I wrote this as a guest post from my own experience for sharing my posts, where I write (except maybe in some case, I can be sure after more than 700 posts) only original content. But before I started actively promoting my content, I had mostly readers coming from Google to a few selected places (very few). After good promotion, my posts started finding readers, and when they were interested, they delved deeper in my blog, finding my old posts. My subscribers grew (I've tripled since I started my blog seriously), and so did my interactions.

But as you say, there are zillions of repetitions among the blogosphere (I've seen it also, all over the place) and this is completely sick. But as it stands, it is and endless run: if I create good original content without promotion, the repetition people will just fill the place and no-one will read what I have to say. And I enjoy too much blogging (blogging with readers... if I want to write for myself, I'll do journaling) to be forced to give up.

1 comments

If your content really is that good, having a single social person start reading it is more than enough attention to get the word out. Not a single one of the blogs I subscribe to have ever promoted themselves beyond selling merchandise or showing up at conventions - and these are entirely the result of demand, not any initiative on the part of the author.

The only thing promotion does is skew search results in favor of your blog, at the expense of other blogs which address the same problem.
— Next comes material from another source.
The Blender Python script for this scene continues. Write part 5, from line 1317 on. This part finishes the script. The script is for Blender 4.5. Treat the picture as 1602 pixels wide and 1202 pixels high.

If your writing really is better, this is completely unnecessary.

It seems like you crave attention more than anything, which is certainly a nobler goal than blogging strictly for money, but in the long run, you're only going to attract readers who also crave attention. Once you're no longer capable of giving them that attention, they will go somewhere else.
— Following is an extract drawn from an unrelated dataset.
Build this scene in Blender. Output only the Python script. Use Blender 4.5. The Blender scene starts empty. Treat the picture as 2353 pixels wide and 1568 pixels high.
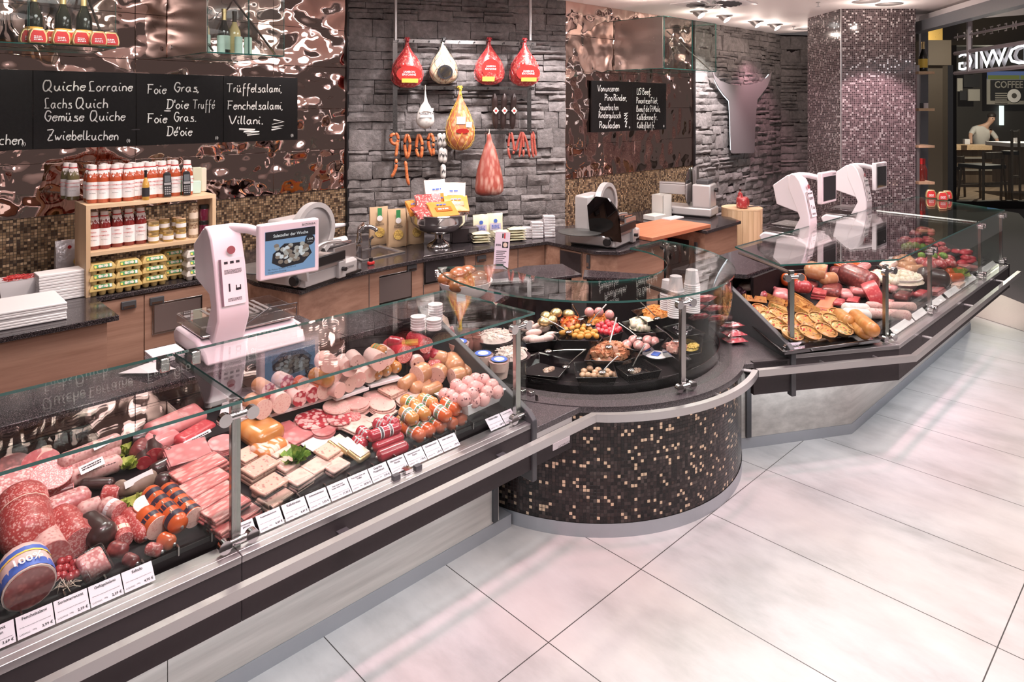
import bpy, bmesh, math, random
from mathutils import Vector as V, Matrix as M
R = random.Random(7)
rad, sin, cos, pi = math.radians, math.sin, math.cos, math.pi
C = bpy.context.scene.collection
SC = bpy.context.scene
# ---------------------------------------------------------------- camera, world, lights, exposure
FPX, CX, HY, CAMH = 1595.0, 1176.5, 242.0, 2.06       # focal length and horizon row for a 2353 x 1568 frame
YAW = math.atan2(2820 - CX, FPX)                      # the counters run along +X, the shop's depth is +Y
cam = bpy.data.objects.new('camera', bpy.data.cameras.new('camera')); C.objects.link(cam)
cam.data.sensor_width = 36.0; cam.data.lens = FPX / 2353 * 36.0
cam.data.shift_y = -(784 - HY) / 2353
cam.data.clip_start = .05; cam.data.clip_end = 100
cam.location = (0, 0, CAMH); cam.rotation_euler = (pi / 2, 0, YAW - pi / 2)
SC.camera = cam
SC.view_settings.view_transform = 'Standard'; SC.view_settings.look = 'None'
SC.view_settings.gamma = 1.0; SC.view_settings.exposure = -0.40
SC.view_settings.use_curve_mapping = False
W = bpy.data.worlds.new('World'); SC.world = W; W.use_nodes = True
W.node_tree.nodes['Background'].inputs[0].default_value = (.50, .43, .42, 1)
W.node_tree.nodes['Background'].inputs[1].default_value = .26
CEIL = 3.08
def lamp(name, kind, loc, power, col=(1, .93, .9), size=.2, tgt=None, angle=70, blend=.6, sy=None):
    l = bpy.data.lights.new(name, kind); l.energy = power; l.color = col
    if kind == 'AREA':
        l.shape = 'RECTANGLE' if sy else 'DISK'; l.size = size
        if sy: l.size_y = sy
        l.spread = rad(angle)
    elif kind == 'SPOT':
        l.spot_size = rad(angle); l.spot_blend = blend; l.shadow_soft_size = size
    o = bpy.data.objects.new(name, l); C.objects.link(o); o.location = loc
    d = V(tgt if tgt else (loc[0], loc[1], 0)) - V(loc)
    o.rotation_euler = d.to_track_quat('-Z', 'Y').to_euler()
    return o
PINK = (1, .50, .60); WARM = (1, .82, .72); COOL = (.86, .93, 1); WHITE = (1, .92, .92)
# meat lights above the cases, tinted as butchers' lamps are
for x in (.2, .95, 1.7): lamp('case_light', 'SPOT', (x, 1.65, CEIL - .06), 120, PINK, .06, (x, 2.55, .75), 62, .7)
for x in (2.75, 3.5): lamp('case_light', 'SPOT', (x, 1.75, CEIL - .06), 90, PINK, .06, (x - .1, 2.6, .75), 60, .7)
for x in (4.4, 5.1, 5.9, 6.8): lamp('case_light', 'SPOT', (x, .95, CEIL - .06), 125, PINK, .06, (x, 1.85, .75), 60, .7)
# ceiling downlights over the public side, the staff aisle and the back wall
for x, y in ((.9, .7), (2.4, .3), (3.9, .2), (5.6, -.2)): lamp('aisle_light', 'SPOT', (x, y, CEIL - .05), 90, WHITE, .1, None, 120, .8)
for x, y in ((1.6, 3.7), (3.1, 3.7), (4.9, 2.9), (6.6, 2.7)): lamp('aisle_light', 'SPOT', (x, y, CEIL - .05), 120, WARM, .1, None, 130, .8)
for x, y, tx, ty, p, c in ((1.0, 4.75, 1.1, 5.5, 60, WARM), (2.4, 4.75, 2.4, 5.5, 55, WARM), (3.75, 4.35, 4.05, 5.2, 190, WHITE), (4.55, 3.9, 4.75, 4.75, 190, WHITE),
        (5.9, 3.7, 5.9, 4.5, 60, WARM), (7.35, 3.75, 7.6, 4.5, 420, WHITE), (8.6, 3.8, 8.9, 4.5, 110, PINK)):
    lamp('wall_light', 'SPOT', (x, y, CEIL - .05), p, c, .05, (tx, ty, 1.5), 75, .7)
lamp('mall_floor_fill', 'SPOT', (11.0, 1.6, 3.4), 160, WHITE, .2, (10.5, 1.6, 0), 110)  # spot added to lift the dark mall floor
lamp('column_light', 'SPOT', (7.20, 2.00, CEIL - .05), 260, (1, .70, .74), .04, (7.75, 2.52, 1.4), 62, .25)
for x, y, p in ((1.0, .2, 42), (3.2, -.3, 60), (5.2, .2, 60), (1.4, 3.55, 45), (3.4, 3.6, 45), (5.6, 2.9, 60)):
    lamp('ceiling_fill_light', 'AREA', (x, y, CEIL - .02), p, WHITE, 1.2, None, 170)  # wide area lamps added as soft ambient fill for the room
for x, y in ((3.0, 1.35), (5.9, .55), (7.0, .4), (1.6, 1.3)): lamp('floor_light', 'SPOT', (x, y, CEIL - .05), 45, COOL, .05, (x, y + .1, 0), 75, .8)
for x, y in ((1.4, 2.7), (3.3, 2.5), (.9, 1.0), (5.4, 1.1), (5.7, 3.1)): lamp('ceiling_fill_point', 'POINT', (x, y, CEIL - .22), 9, WHITE, .04)  # point lamps added just below the ceiling to brighten it
# LED strips under the overhanging aprons
for c, L, rz in (((.9, 2.27, .448), 2.5, 0), ((4.12, 1.72, .448), .75, rad(-30)), ((6.0, 1.47, .448), 2.8, 0)):
    o = lamp('led_strip', 'AREA', c, 2.4 * L, COOL, L, None, 170, sy=.04); o.rotation_euler = (rad(18), 0, rz)
# ---------------------------------------------------------------- from the photograph's rays to points of the place
FW = (cos(YAW), sin(YAW)); RT = (sin(YAW), -cos(YAW))
def ray(px, py):
    u = (px - CX) / FPX
    return V((FW[0] + u * RT[0], FW[1] + u * RT[1], -(py - HY) / FPX))
def at(px, py, z=0.0):
    r = ray(px, py); return V((0, 0, CAMH)) + r * ((z - CAMH) / r.z)
def atp(px, py, p, n):
    r = ray(px, py); c = V((0, 0, CAMH)); return c + r * ((V(p) - c).dot(V(n)) / r.dot(V(n)))
def atY(px, py, y): return atp(px, py, (0, y, 0), (0, 1, 0))
def q1(x, y): return (x / 2.904, y / 2.904)
def q2(x, y): return (780 + x / 2.904, y / 2.904)
def q3(x, y): return (1553 + x / 2.904, y / 2.904)
def q4(x, y): return (x / 2.904, 480 + y / 2.904)
def q5(x, y): return (780 + x / 2.904, 400 + y / 2.904)
def q6(x, y): return (1553 + x / 2.904, 400 + y / 2.904)
def q7(x, y): return (x / 2.3475, 900 + y / 2.3475)
def q8(x, y): return (500 + x / 2.851, 750 + y / 2.851)
def qd(x, y): return (1000 + x / 3.361, 560 + y / 3.361)
# ---------------------------------------------------------------- materials
MATS = {}
class N:
    def __init__(s, name):
        s.m = bpy.data.materials.new(name); s.m.use_nodes = True; s.t = s.m.node_tree; s.n = s.t.nodes
        s.b = s.n['Principled BSDF']; MATS[name] = s.m
    def add(s, typ, **k):
        x = s.n.new('ShaderNode' + typ)
        for a, v in k.items():
            if a.startswith('i_'):
                key = a[2:]; key = int(key) if key.isdigit() else key.replace('_', ' ')
                if hasattr(v, 'is_output'): s.t.links.new(v, x.inputs[key])
                else: x.inputs[key].default_value = v
            else: setattr(x, a, v)
        return x
    def math(s, op, a, b=None, c=None):
        x = s.add('Math', operation=op)
        for i, v in enumerate((a, b, c)):
            if v is None: continue
            if hasattr(v, 'is_output'): s.t.links.new(v, x.inputs[i])
            else: x.inputs[i].default_value = v
        return x.outputs[0]
    def ramp(s, fac, stops, interp='LINEAR'):
        x = s.add('ValToRGB', i_0=fac); e = x.color_ramp; e.interpolation = interp
        while len(e.elements) < len(stops): e.elements.new(.5)
        for el, (p, c) in zip(e.elements, stops): el.position = p; el.color = (*c, 1)
        return x.outputs[0]
    def mix(s, f, a, b):
        x = s.add('Mix', data_type='RGBA')
        for k, v in ((0, f), (6, a), (7, b)):
            if hasattr(v, 'is_output'): s.t.links.new(v, x.inputs[k])
            else: x.inputs[k].default_value = (*v, 1) if k else v
        return x.outputs[2]
    def co(s, kind='Object', scale=None, rot=(0, 0, 0), loc=(0, 0, 0)):
        o = s.add('TexCoord').outputs[kind]
        if scale is None: return o
        mp = s.add('Mapping', i_0=o); mp.inputs['Scale'].default_value = scale if hasattr(scale, '__len__') else (scale,) * 3
        mp.inputs['Rotation'].default_value = rot; mp.inputs['Location'].default_value = loc
        return mp.outputs[0]
    def noise(s, co, sc, det=3, rough=.5, out=0): return s.add('TexNoise', i_Vector=co, i_Scale=sc, i_Detail=det, i_Roughness=rough).outputs[out]
    def bump(s, h, st=.3, d=.01):
        x = s.add('Bump', i_Height=h); x.inputs['Strength'].default_value = st; x.inputs['Distance'].default_value = d
        s.t.links.new(x.outputs[0], s.b.inputs['Normal'])
    def set(s, col=None, rough=.5, metal=0, **k):
        for key, v in (('Base Color', col), ('Roughness', rough), ('Metallic', metal), *k.items()):
            key = key.replace('_', ' ')
            if v is None: continue
            if hasattr(v, 'is_output'): s.t.links.new(v, s.b.inputs[key])
            elif key in ('Base Color', 'Emission Color', 'Subsurface Radius') and len(v) == 3 and key != 'Subsurface Radius': s.b.inputs[key].default_value = (*v, 1)
            else: s.b.inputs[key].default_value = v
        return s.m
def flat(name, col, rough=.5, metal=0, **k):
    if name in MATS: return MATS[name]
    n = N(name); o = n.noise(n.co(), 60, 2)
    r = n.math('MULTIPLY_ADD', o, .12, max(0, rough - .06))
    return n.set(col, r, metal, **k)
def glow(name, col, st):
    return N(name).set((0, 0, 0), .5, 0, Emission_Color=col, Emission_Strength=st)
def speck(name, base, spot, sc=60, thr=.5, soft=.06, rough=.38, dark=None, coat=.25, bump=.15, stretch=(1, 1, 1)):
    "meat: a mottled base with fat or spice specks"
    n = N(name); c = n.co('Object', stretch)
    v = n.add('TexVoronoi', i_Vector=c, i_Scale=sc); f = n.noise(c, sc * .55, 3, .6)
    k = n.math('ADD', n.math('MULTIPLY', v.outputs['Distance'], .55), n.math('MULTIPLY', f, .7)); thr += .11
    col = n.mix(n.ramp(k, ((thr - soft, (1, 1, 1)), (thr + soft, (0, 0, 0)))), base, spot)
    big = n.noise(c, sc * .12, 2)
    col = n.mix(n.ramp(big, ((.35, (0, 0, 0)), (.75, (1, 1, 1)))), col, dark or tuple(x * .72 for x in base)) if dark is not False else col
    n.bump(f, bump, .004)
    return n.set(col, rough, 0, Coat_Weight=coat, Coat_Roughness=.12)
def wood(name, a, b, axis=0, sc=1.0, rough=.45):
    n = N(name); s = [26, 26, 26]; s[axis] = 1.6
    c = n.co('Object', tuple(x * sc for x in s)); f = n.noise(c, 1.0, 5, .62)
    g = n.noise(n.co('Object', tuple(x * sc * .22 for x in s)), 1.2, 2)
    k = n.math('ADD', n.math('MULTIPLY', f, .7), n.math('MULTIPLY', g, .35))
    n.bump(f, .12, .003)
    return n.set(n.ramp(k, ((.3, a), (.75, b))), rough)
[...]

There is a "wall" between blogs like yours and the ones that really take off, and it's entirely based on the author's motivations.

Social media doesn't work like this, this approach would take ages. People following me at twitter like my content (quite a few of my followers do so after reading my blog, thus I assume they like my content), but the number of visits I get through twitter is close to 0, and some of them even retweet or post my stories.

On the other hand, the only promotion from the post that helps searchs results is commenting in other blogs, and not in all (because of the "nofollow" tag). All the steps I suggest has 0 net effect with search results. To rank high you either need to be linked to, be the only one addressing the problem, or do some kind of black google magic.

Finally, being both Hacker News readers, I am really interested in knowing which are these blogs (as we both read here, if they interest you they probably may interest me), and I want to see what they are about.